Extracted records
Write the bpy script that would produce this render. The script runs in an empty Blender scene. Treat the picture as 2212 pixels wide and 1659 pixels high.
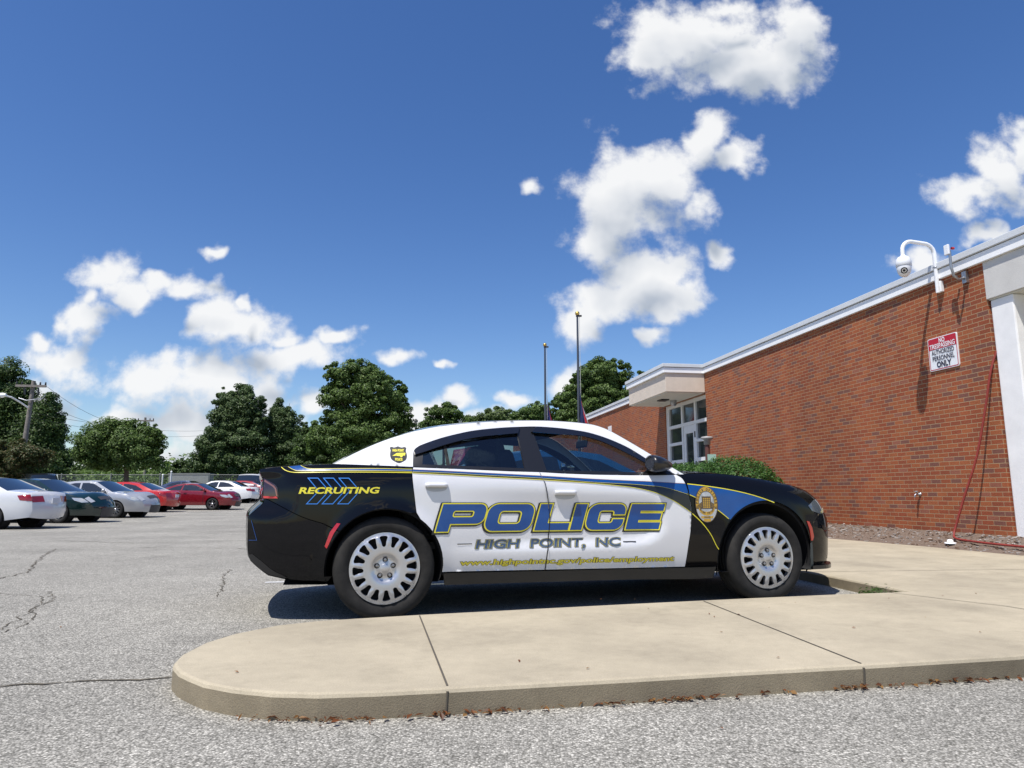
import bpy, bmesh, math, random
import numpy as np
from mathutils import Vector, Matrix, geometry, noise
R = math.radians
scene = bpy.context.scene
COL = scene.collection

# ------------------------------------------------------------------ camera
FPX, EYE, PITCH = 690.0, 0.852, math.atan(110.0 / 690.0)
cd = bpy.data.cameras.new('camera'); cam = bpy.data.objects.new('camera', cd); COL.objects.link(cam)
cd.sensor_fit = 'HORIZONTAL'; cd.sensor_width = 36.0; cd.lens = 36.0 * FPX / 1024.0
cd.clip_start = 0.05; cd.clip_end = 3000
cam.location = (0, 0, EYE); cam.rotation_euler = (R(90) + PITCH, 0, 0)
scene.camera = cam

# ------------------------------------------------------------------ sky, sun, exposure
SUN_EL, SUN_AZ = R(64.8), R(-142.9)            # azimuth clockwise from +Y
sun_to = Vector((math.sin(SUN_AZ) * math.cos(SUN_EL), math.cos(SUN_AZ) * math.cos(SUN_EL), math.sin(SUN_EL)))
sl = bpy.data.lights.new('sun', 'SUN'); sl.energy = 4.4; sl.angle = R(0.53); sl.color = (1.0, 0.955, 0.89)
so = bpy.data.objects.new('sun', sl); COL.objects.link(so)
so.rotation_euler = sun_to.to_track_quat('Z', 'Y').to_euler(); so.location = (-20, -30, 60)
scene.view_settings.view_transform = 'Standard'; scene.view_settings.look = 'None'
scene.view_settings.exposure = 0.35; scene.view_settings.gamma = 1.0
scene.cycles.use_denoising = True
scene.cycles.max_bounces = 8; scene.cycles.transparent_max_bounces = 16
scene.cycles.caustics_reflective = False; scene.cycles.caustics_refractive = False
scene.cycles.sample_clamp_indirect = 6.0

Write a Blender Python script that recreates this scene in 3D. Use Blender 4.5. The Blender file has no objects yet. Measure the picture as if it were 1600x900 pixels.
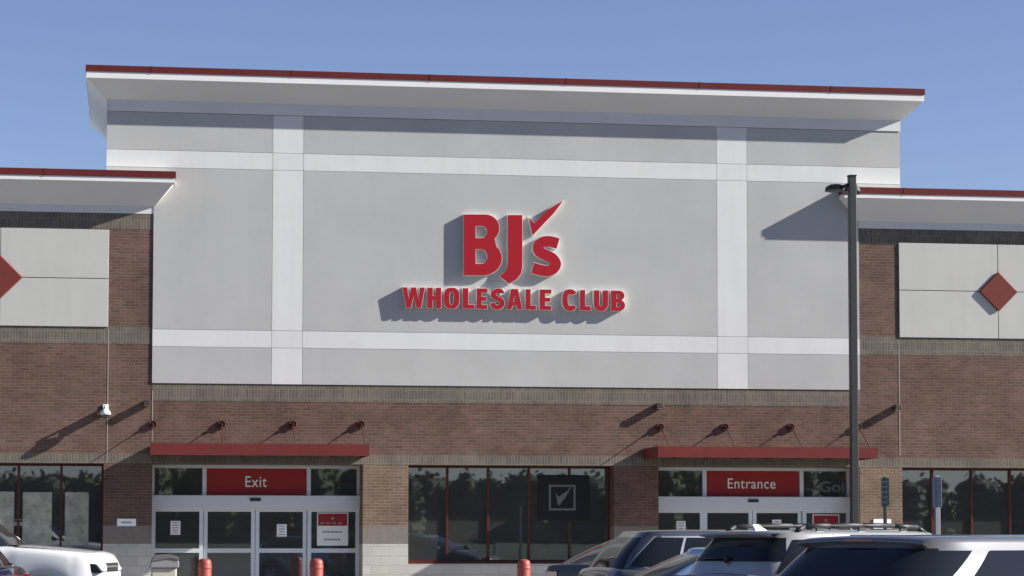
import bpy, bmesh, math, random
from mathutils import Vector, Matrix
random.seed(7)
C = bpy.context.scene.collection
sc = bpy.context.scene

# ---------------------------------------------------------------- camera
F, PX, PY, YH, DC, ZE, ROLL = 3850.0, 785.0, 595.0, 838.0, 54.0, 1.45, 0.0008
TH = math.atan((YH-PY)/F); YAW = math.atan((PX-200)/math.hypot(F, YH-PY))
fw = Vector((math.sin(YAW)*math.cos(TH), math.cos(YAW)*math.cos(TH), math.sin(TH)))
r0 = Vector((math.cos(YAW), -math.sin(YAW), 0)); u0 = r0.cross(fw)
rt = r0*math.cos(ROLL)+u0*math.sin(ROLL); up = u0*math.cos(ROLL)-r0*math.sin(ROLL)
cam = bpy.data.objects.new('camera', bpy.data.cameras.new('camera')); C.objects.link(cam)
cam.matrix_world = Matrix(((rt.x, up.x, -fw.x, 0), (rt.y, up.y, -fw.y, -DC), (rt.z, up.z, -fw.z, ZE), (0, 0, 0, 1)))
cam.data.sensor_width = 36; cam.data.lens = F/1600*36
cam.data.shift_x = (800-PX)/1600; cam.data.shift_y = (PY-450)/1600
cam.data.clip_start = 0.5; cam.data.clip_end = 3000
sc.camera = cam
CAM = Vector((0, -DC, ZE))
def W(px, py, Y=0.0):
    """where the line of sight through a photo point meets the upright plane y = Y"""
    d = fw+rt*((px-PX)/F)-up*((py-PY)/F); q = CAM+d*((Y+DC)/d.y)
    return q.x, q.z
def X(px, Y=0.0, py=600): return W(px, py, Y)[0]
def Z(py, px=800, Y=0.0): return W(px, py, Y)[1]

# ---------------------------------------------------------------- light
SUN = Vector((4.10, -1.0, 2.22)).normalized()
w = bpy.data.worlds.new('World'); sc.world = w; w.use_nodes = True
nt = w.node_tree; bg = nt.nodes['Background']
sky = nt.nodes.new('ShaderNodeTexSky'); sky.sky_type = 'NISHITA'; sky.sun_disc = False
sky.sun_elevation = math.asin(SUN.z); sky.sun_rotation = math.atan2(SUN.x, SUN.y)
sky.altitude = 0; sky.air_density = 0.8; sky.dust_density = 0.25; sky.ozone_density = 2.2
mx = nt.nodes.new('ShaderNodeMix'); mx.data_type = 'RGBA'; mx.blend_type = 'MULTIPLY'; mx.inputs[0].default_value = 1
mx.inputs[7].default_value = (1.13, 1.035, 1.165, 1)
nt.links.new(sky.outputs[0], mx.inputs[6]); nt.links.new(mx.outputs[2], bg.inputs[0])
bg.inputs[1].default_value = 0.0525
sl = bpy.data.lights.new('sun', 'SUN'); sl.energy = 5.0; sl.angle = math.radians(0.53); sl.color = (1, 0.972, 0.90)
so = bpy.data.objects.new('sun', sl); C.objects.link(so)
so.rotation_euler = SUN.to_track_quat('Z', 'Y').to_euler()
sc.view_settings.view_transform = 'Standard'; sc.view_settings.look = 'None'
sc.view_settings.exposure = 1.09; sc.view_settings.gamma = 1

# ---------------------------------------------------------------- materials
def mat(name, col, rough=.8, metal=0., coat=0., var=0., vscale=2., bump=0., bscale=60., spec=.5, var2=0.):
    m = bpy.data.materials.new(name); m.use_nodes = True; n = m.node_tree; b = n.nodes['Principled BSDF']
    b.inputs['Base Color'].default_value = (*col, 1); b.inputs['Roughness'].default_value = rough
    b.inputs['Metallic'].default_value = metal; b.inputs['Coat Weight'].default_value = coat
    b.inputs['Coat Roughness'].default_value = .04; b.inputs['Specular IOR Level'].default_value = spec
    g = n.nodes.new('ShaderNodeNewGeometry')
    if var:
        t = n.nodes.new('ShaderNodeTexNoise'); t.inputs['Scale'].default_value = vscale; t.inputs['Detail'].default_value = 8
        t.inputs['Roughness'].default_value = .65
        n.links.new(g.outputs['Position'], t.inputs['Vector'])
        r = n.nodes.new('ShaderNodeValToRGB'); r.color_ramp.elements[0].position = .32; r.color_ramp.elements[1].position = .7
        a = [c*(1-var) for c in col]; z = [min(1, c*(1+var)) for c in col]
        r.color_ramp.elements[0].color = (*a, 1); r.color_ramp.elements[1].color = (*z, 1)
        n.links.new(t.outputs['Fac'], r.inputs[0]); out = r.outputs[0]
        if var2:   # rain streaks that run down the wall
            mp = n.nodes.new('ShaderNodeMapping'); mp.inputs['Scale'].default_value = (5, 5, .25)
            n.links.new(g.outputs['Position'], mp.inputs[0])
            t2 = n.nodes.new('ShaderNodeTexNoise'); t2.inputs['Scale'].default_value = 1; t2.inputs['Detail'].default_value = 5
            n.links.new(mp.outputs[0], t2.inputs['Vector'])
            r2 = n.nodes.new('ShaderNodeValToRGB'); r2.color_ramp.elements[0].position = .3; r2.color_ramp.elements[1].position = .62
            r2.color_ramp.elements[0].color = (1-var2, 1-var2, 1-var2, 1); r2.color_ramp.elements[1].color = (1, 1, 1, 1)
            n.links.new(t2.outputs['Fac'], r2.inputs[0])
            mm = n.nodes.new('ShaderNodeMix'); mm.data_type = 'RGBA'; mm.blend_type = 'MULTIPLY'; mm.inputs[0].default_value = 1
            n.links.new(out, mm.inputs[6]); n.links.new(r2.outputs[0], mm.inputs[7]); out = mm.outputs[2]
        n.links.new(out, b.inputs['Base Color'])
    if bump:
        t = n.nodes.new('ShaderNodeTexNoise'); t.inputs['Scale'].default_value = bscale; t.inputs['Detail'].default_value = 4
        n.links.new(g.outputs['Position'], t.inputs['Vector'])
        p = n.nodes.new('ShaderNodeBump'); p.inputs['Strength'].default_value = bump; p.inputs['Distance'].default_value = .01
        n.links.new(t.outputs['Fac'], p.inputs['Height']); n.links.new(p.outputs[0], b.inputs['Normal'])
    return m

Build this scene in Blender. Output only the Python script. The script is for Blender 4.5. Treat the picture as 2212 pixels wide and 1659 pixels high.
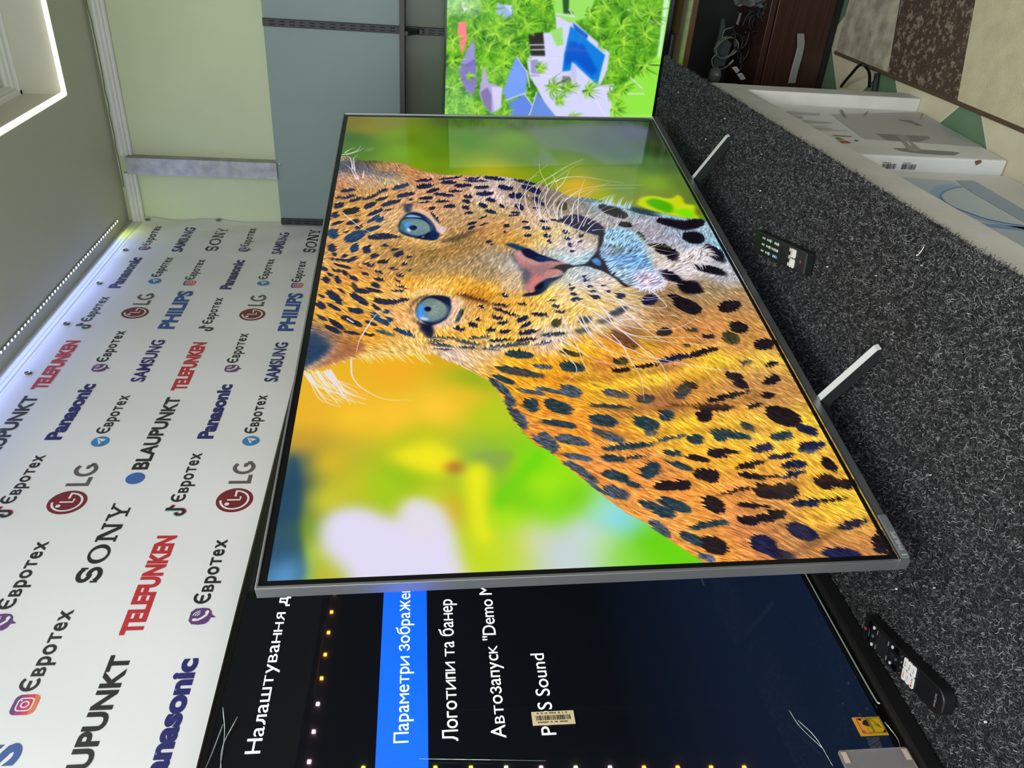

== Exercise aim ==
Give again, word for word, every line from the top of the data above to the line holding "COL = scene.collection", inclusive, with the pictures left out.

== Correct output ==
Write the bpy script that would produce this render. The script runs in an empty Blender scene. Treat the picture as 2212 pixels wide and 1659 pixels high.
import bpy, bmesh, math, random
import numpy as np
from mathutils import Vector, Matrix, geometry, noise
R = math.radians
scene = bpy.context.scene
COL = scene.collection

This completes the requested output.